Cela apparaît d’ailleurs très clairement aujourd’hui, parce qu’on a vu naître effectivement des régimes autoritaires, pour endiguer le désordre et l’anarchie, mais sur le modèle des « régimes des colonels », auxquels fait généralement défaut la dimension supérieure de la contre-révolution. Donoso a su poser de manière prégnante une problématique d’une importance fondamentale, tout en annonçant avec exactitude des situations en voie de mûrissement.

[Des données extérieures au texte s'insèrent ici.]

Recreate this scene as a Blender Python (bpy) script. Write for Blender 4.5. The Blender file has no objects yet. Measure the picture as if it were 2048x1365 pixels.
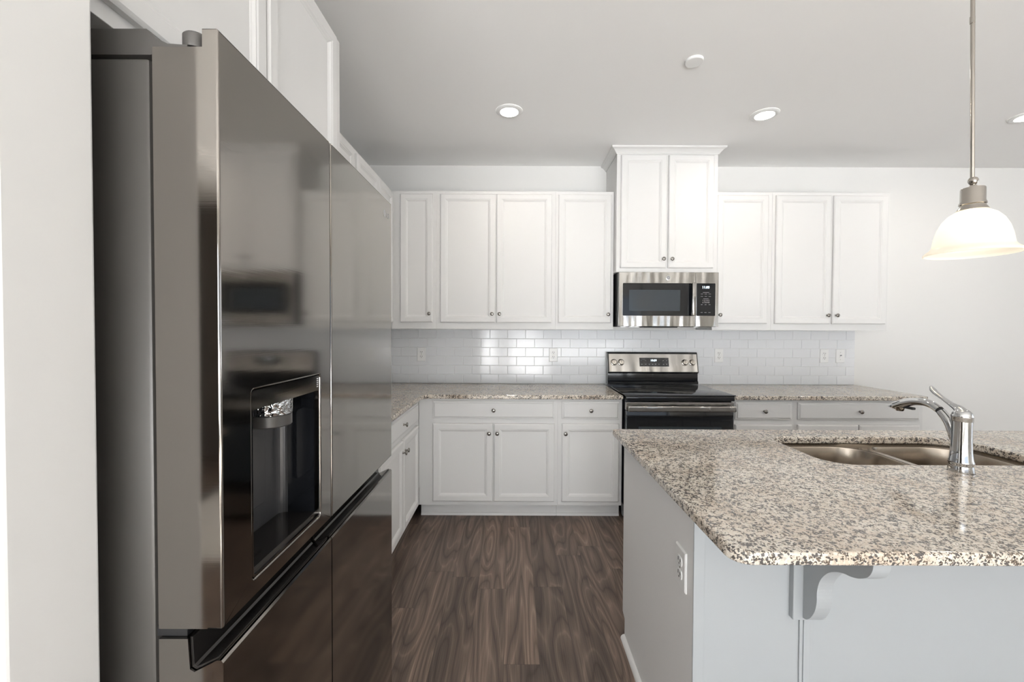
import bpy, bmesh, math, random
from mathutils import Vector, Matrix
random.seed(7)
R = math.radians
scene = bpy.context.scene
C = scene.collection

# ------------------------------------------------------------------ camera
F = 850.0
cam_d = bpy.data.cameras.new('camera'); cam = bpy.data.objects.new('camera', cam_d); C.objects.link(cam)
cam_d.sensor_fit = 'HORIZONTAL'; cam_d.sensor_width = 36.0; cam_d.lens = F / 2048 * 36
cam_d.clip_start = 0.02
PITCH, ROLL = 0.0187, 0.0042
cam.matrix_world = Matrix.Translation((0, 0, 1.385)) @ Matrix.Rotation(R(90) - PITCH, 4, 'X') @ Matrix.Rotation(ROLL, 4, 'Z')
cam_d.shift_y = -7.6 / 2048; cam_d.shift_x = -5 / 2048
scene.camera = cam

# ------------------------------------------------------------------ world / exposure
vs = scene.view_settings
vs.view_transform = 'Standard'; vs.look = 'None'; vs.gamma = 1; vs.use_curve_mapping = False
vs.exposure = 0.06
w = bpy.data.worlds.new('sky'); scene.world = w; w.use_nodes = True
bg = w.node_tree.nodes['Background']; bg.inputs[0].default_value = (0.62, 0.78, 1.0, 1); bg.inputs[1].default_value = 1.0

def area(name, loc, rot, sx, sy, power, col, parent=None, shape='RECTANGLE', spread=180):
    l = bpy.data.lights.new(name, 'AREA'); l.shape = shape; l.size = sx
    if shape == 'RECTANGLE': l.size_y = sy
    l.energy = power; l.color = col; l.spread = R(spread)
    o = bpy.data.objects.new(name, l); C.objects.link(o); o.location = loc; o.rotation_euler = rot
    if parent: o.parent = parent
    return o
# daylight arriving through the rear and right-hand windows
area('daylight', (1.6, -4.64, 1.2), (R(90 + 14), 0, 0), 3.4, 2.2, 14, (0.93, 0.965, 1.0))
area('daylight', (-1.3, -4.64, 1.35), (R(90 + 8), 0, R(-12)), 2.0, 2.1, 95, (0.93, 0.965, 1.0))
area('daylight', (6.64, 0.6, 1.45), (R(90 + 14), 0, R(90)), 3.0, 1.7, 28, (0.91, 0.955, 1.0))
sl = bpy.data.lights.new('sun', 'SUN'); sl.energy = 92; sl.angle = R(1.0); sl.color = (1.0, 0.98, 0.95)
sun = bpy.data.objects.new('sun', sl); C.objects.link(sun); sun.rotation_euler = (R(54), 0, R(-22))
# added uplights outside the windows, in place of sunlit ground, to brighten the ceiling
area('ceiling_fill', (1.6, -6.2, 0.1), (R(140), 0, 0), 5.0, 2.6, 500, (0.975, 0.98, 0.98))
area('ceiling_fill', (-1.2, -6.9, 0.1), (R(140), 0, 0), 4.0, 4.0, 700, (0.975, 0.98, 0.98))
area('ceiling_fill', (8.2, 0.6, 0.1), (R(140), 0, R(90)), 4.0, 2.6, 70, (0.975, 0.98, 0.98))

# ------------------------------------------------------------------ object helpers
ORG = {}
def origin(o):
    v = Vector((0, 0, 0))
    while o is not None:
        v += Vector(ORG.get(o.name, (0, 0, 0))); o = o.parent
    return v
def thing(name, label, cat, loc=(0, 0, 0), rotz=0, group=None):
    o = bpy.data.objects.new(name, None); C.objects.link(o)
    o.empty_display_size = 0.05
    o.location = loc; o.rotation_euler = (0, 0, rotz); o['label'] = label; o['category'] = cat
    if group: o['group'] = group
    ORG[o.name] = tuple(loc)
    return o
def tag(o, label, cat, group=None):
    o['label'] = label; o['category'] = cat
    if group: o['group'] = group
    return o
def obj(name, bm, mat, parent=None, world=False, smooth=False, label=None, loc=None, recalc=True):
    if isinstance(bm, bmesh.types.BMesh):
        if world and parent is not None:
            bmesh.ops.translate(bm, verts=bm.verts, vec=-origin(parent))
        if recalc: bmesh.ops.recalc_face_normals(bm, faces=bm.faces)
        me = bpy.data.meshes.new(name); bm.to_mesh(me); bm.free()
    else:
        me = bm
    if isinstance(mat, (list, tuple)):
        if not me.materials:
            for m in mat: me.materials.append(m)
    elif not me.materials:
        me.materials.append(mat)
    if smooth:
        me.shade_smooth()
        if smooth is not True:
            try: me.set_sharp_from_angle(angle=R(smooth))
            except Exception: pass
    o = bpy.data.objects.new(name, me); C.objects.link(o)
    if parent: o.parent = parent
    if loc: o.location = loc; ORG[o.name] = tuple(loc)
    if label: o['label'] = label
    return o
def struct(name, bm, mat, parent=None, **k):
    o = obj(name, bm, mat, parent, **k)
    if parent is None: o['kind'] = 'structure'
    return o
def copy_tree(o, parent=None):
    c = o.copy(); C.objects.link(c)
    if parent: c.parent = parent
    for ch in list(o.children): copy_tree(ch, c)
    return c

def BM(): return bmesh.new()
def box(bm, x0, x1, y0, y1, z0, z1, bev=0.0, seg=2, mi=0):
    vs_ = [bm.verts.new((x, y, z)) for x in (x0, x1) for y in (y0, y1) for z in (z0, z1)]
    v = lambda i, j, k: vs_[i * 4 + j * 2 + k]
    fs = [bm.faces.new(q) for q in (
        (v(0,0,0), v(0,0,1), v(0,1,1), v(0,1,0)), (v(1,0,0), v(1,1,0), v(1,1,1), v(1,0,1)),
        (v(0,0,0), v(1,0,0), v(1,0,1), v(0,0,1)), (v(0,1,0), v(0,1,1), v(1,1,1), v(1,1,0)),
        (v(0,0,0), v(0,1,0), v(1,1,0), v(1,0,0)), (v(0,0,1), v(1,0,1), v(1,1,1), v(0,1,1)))]
    for f in fs: f.material_index = mi
    if bev:
        es = list({e for f in fs for e in f.edges})
        r = bmesh.ops.bevel(bm, geom=es, offset=bev, segments=seg, affect='EDGES', profile=0.5)
        for f in r['faces']: f.material_index = mi
    return bm
def prism(bm, pts, axis, a, b, mi=0):
    """extrude polygon pts (2d) along axis between a and b; axis 'x': pts=(y,z) 'y': (x,z) 'z': (x,y)"""
    def mk(p, t):
        return {'x': (t, p[0], p[1]), 'y': (p[0], t, p[1]), 'z': (p[0], p[1], t)}[axis]
    A = [bm.verts.new(mk(p, a)) for p in pts]; B = [bm.verts.new(mk(p, b)) for p in pts]
    n = len(pts)
    fs = [bm.faces.new(A), bm.faces.new(B[::-1])]
    for i in range(n):
        fs.append(bm.faces.new((A[i], B[i], B[(i+1) % n], A[(i+1) % n])))
    for f in fs: f.material_index = mi
    return fs
def lathe(bm, prof, center=(0, 0, 0), axis='z', n=32, cap=True):
    """prof = [(r, h)...]"""
    cx, cy, cz = center; rings = []
    for r, h in prof:
        ring = []
        for i in range(n):
            a = 2 * math.pi * i / n; c, s = r * math.cos(a), r * math.sin(a)
            p = {'z': (cx + c, cy + s, cz + h), 'y': (cx + c, cy + h, cz + s), 'x': (cx + h, cy + c, cz + s)}[axis]
            ring.append(bm.verts.new(p))
        rings.append(ring)
    for A, B in zip(rings, rings[1:]):
        for i in range(n):
            bm.faces.new((A[i], A[(i+1) % n], B[(i+1) % n], B[i]))
    if cap:
        for ring in (rings[0], rings[-1]):
            bm.faces.new(ring)
    return bm
def tube(bm, pts, rad, n=16, squash=None):
    """swept tube, rad = number or list; squash=(list) flattening along the second frame axis"""
    pts = [Vector(p) for p in pts]
    if not isinstance(rad, (list, tuple)): rad = [rad] * len(pts)
    rings = []; up = Vector((1, 0, 0))
    for i, p in enumerate(pts):
        t = (pts[min(i+1, len(pts)-1)] - pts[max(i-1, 0)]).normalized()
        if abs(t.dot(up)) > 0.95: up = Vector((0, 1, 0))
        s = (up - t * up.dot(t)).normalized(); u = t.cross(s).normalized()
        k = squash[i] if squash else 1.0
        rings.append([bm.verts.new(p + s * rad[i] * math.cos(2*math.pi*j/n) + u * rad[i] * k * math.sin(2*math.pi*j/n)) for j in range(n)])
    for A, B in zip(rings, rings[1:]):
        for j in range(n): bm.faces.new((A[j], A[(j+1) % n], B[(j+1) % n], B[j]))
    bm.faces.new(rings[0]); bm.faces.new(rings[-1])
    return bm
def smooth_path(pts, k=6):
    P = [Vector(p) for p in pts]; out = []
    for i in range(len(P)-1):
        p0, p1, p2, p3 = P[max(i-1, 0)], P[i], P[i+1], P[min(i+2, len(P)-1)]
        for j in range(k):
            t = j / k
            out.append(0.5 * ((2*p1) + (-p0+p2)*t + (2*p0-5*p1+4*p2-p3)*t*t + (-p0+3*p1-3*p2+p3)*t**3))
    out.append(P[-1]); return out
def lerp_list(vals, k=6):
    out = []
    for a, b in zip(vals, vals[1:]):
        out += [a + (b-a)*j/k for j in range(k)]
    out.append(vals[-1]); return out
def rrect(x0, x1, y0, y1, r, n=6):
    """rounded rectangle, r number or 4 radii in order (x0y0, x1y0, x1y1, x0y1)"""
    if not isinstance(r, (list, tuple)): r = [r]*4
    out = []
    for (cx, cy, a0, rr) in ((x0+r[0], y0+r[0], 180, r[0]), (x1-r[1], y0+r[1], 270, r[1]), (x1-r[2], y1-r[2], 0, r[2]), (x0+r[3], y1-r[3], 90, r[3])):
        if rr <= 1e-6: out.append((cx, cy)); continue
        for i in range(n+1):
            a = R(a0 + 90*i/n); out.append((cx + rr*math.cos(a), cy + rr*math.sin(a)))
    return out
def plate(bm, outer, holes, fn, t0, t1, bev=0.0, seg=2, front=False):
    """flat plate with holes; fn(u, v, t) -> 3d"""
    edges = []
    for loop in [outer] + list(holes):
        V = [bm.verts.new(fn(u, v, t0)) for u, v in loop]
        edges += [bm.edges.new((V[i], V[(i+1) % len(V)])) for i in range(len(V))]
    r = bmesh.ops.triangle_fill(bm, use_beauty=True, use_dissolve=False, edges=edges)
    faces = [g for g in r['geom'] if isinstance(g, bmesh.types.BMFace)]
    rim = [e for e in edges if e.is_valid]
    ext = bmesh.ops.extrude_face_region(bm, geom=faces)
    nv = [g for g in ext['geom'] if isinstance(g, bmesh.types.BMVert)]
    d = Vector(fn(0, 0, t1)) - Vector(fn(0, 0, t0))
    bmesh.ops.translate(bm, verts=nv, vec=d)
    if bev:
        bmesh.ops.recalc_face_normals(bm, faces=bm.faces)
        es = [e for e in bm.edges if len(e.link_faces) == 2 and abs(e.link_faces[0].normal.dot(e.link_faces[1].normal)) < 0.3
              and (len(e.link_faces[0].verts) == 3) != (len(e.link_faces[1].verts) == 3)]
        if front:
            fv = set(v for v in nv)
            es = [e for e in es if e.verts[0] in fv and e.verts[1] in fv]
        bmesh.ops.bevel(bm, geom=es, offset=bev, segments=seg, affect='EDGES', profile=0.5)
    return bm
def text_mesh(name, s, size, mat, parent, loc, rot=(R(90), 0, 0), extrude=0.0002, align='CENTER'):
    cu = bpy.data.curves.new('t', 'FONT'); cu.body = s; cu.size = size; cu.extrude = extrude
    cu.align_x = align; cu.align_y = 'CENTER'; cu.resolution_u = 2
    to = bpy.data.objects.new('t', cu); C.objects.link(to)
    dg = bpy.context.evaluated_depsgraph_get()
    me = bpy.data.meshes.new_from_object(to.evaluated_get(dg)); bpy.data.objects.remove(to); bpy.data.curves.remove(cu)
    me.name = name; me.materials.clear(); me.materials.append(mat)
    o = bpy.data.objects.new(name, me); C.objects.link(o); o.parent = parent
    o.location = Vector(loc) - origin(parent); o.rotation_euler = rot
    return o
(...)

Une problématique que le cours des temps rend cependant de moins en moins susceptible de vraies solutions, celles qui correspondraient aux affirmations souveraines à opposer aux négations radicales.

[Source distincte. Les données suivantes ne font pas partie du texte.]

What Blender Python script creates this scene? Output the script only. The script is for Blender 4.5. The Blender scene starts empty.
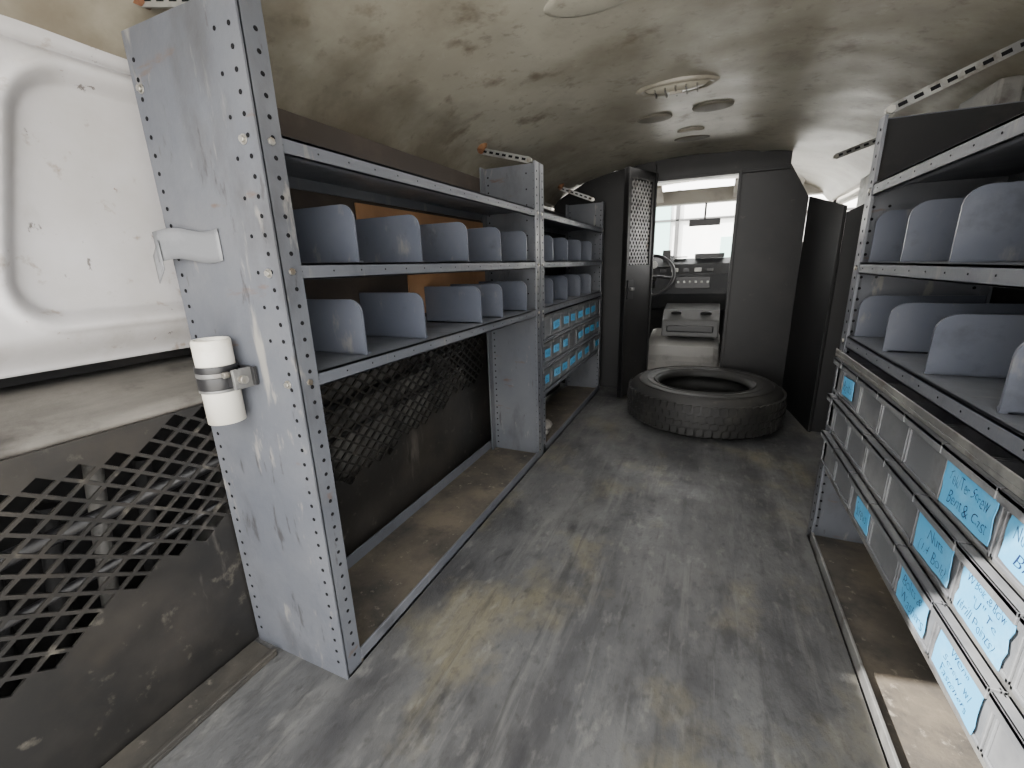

Donoso mourut à l’âge de quarante-quatre ans seulement, en 1853. Mais il sut déchiffrer pleinement les signes avant-coureurs néfastes représentés par les premières crises du continent européen en 1848 et 1849, longtemps avant que leurs conséquences générales devinssent bien visibles.
Malgré l’intérêt qu’il éveilla de son vivant, Donoso, quelques années après sa mort, fut pratiquement oublié en Europe, et son nom vint s’ajouter à la troupe superbe des isolés, de ceux qu’on ignore, de ceux qui eurent à subir, au XIXe siècle, la conspiration du silence. Seuls des événements plus récents devaient attirer de nouveau l’attention sur lui. Dans un excellent essai (Donoso Cortés in gesamteuropäischer Interpretation), Carl Schmitt soulignait que, des deux courants antagonistes, le courant révolutionnaire socialiste et le courant contre-révolutionnaire de l’époque de Donoso, le premier a connu par la suite des développements systématiques, tandis que le second a subi un arrêt. Cette remarque de Schmitt remonte à l’année 1950. Mais entre-temps la situation a heureusement changé, avec la formation d’une pensée de Droite et la reprise de l’idée de Tradition.
Aussi bien Donoso Cortés peut-il figurer, de nos jours, parmi ceux chez qui l’on trouvera toujours d’utiles sujets de réflexion, dans l’éventualité, précisément, du moment de la décision absolue dont il avait parlé.